EXERCISE TASK ▸ Only a number is expected: how many lines in the data below contain the word "script".

SUPPLIED INFORMATION ▸
************

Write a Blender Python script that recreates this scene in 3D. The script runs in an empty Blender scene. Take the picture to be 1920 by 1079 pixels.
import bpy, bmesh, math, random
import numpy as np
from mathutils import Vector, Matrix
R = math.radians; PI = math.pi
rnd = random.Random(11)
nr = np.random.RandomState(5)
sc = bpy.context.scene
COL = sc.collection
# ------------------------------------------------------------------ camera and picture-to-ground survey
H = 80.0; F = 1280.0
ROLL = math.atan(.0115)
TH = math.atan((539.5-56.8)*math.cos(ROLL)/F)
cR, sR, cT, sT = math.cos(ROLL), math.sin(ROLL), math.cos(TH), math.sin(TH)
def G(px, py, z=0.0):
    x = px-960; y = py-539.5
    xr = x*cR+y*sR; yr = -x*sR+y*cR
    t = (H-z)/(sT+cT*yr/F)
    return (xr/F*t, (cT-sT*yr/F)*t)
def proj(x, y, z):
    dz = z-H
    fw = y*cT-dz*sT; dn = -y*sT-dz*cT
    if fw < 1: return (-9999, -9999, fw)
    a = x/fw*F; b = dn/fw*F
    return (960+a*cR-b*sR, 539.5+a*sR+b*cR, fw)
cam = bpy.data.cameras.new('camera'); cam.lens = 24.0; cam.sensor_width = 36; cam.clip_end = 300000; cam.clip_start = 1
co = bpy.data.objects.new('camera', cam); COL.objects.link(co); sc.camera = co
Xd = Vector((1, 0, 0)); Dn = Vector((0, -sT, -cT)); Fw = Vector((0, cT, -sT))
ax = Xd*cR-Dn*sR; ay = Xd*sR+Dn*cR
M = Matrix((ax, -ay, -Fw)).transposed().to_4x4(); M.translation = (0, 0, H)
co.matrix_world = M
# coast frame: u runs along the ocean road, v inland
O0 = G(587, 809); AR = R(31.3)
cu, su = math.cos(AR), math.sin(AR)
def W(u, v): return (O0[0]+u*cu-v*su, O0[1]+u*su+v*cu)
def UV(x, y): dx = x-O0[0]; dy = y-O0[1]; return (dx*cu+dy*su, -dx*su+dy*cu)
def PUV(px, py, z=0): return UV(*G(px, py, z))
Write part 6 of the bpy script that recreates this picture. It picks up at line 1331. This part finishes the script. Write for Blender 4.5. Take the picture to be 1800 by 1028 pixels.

************

IN RESPONSE ▸ 2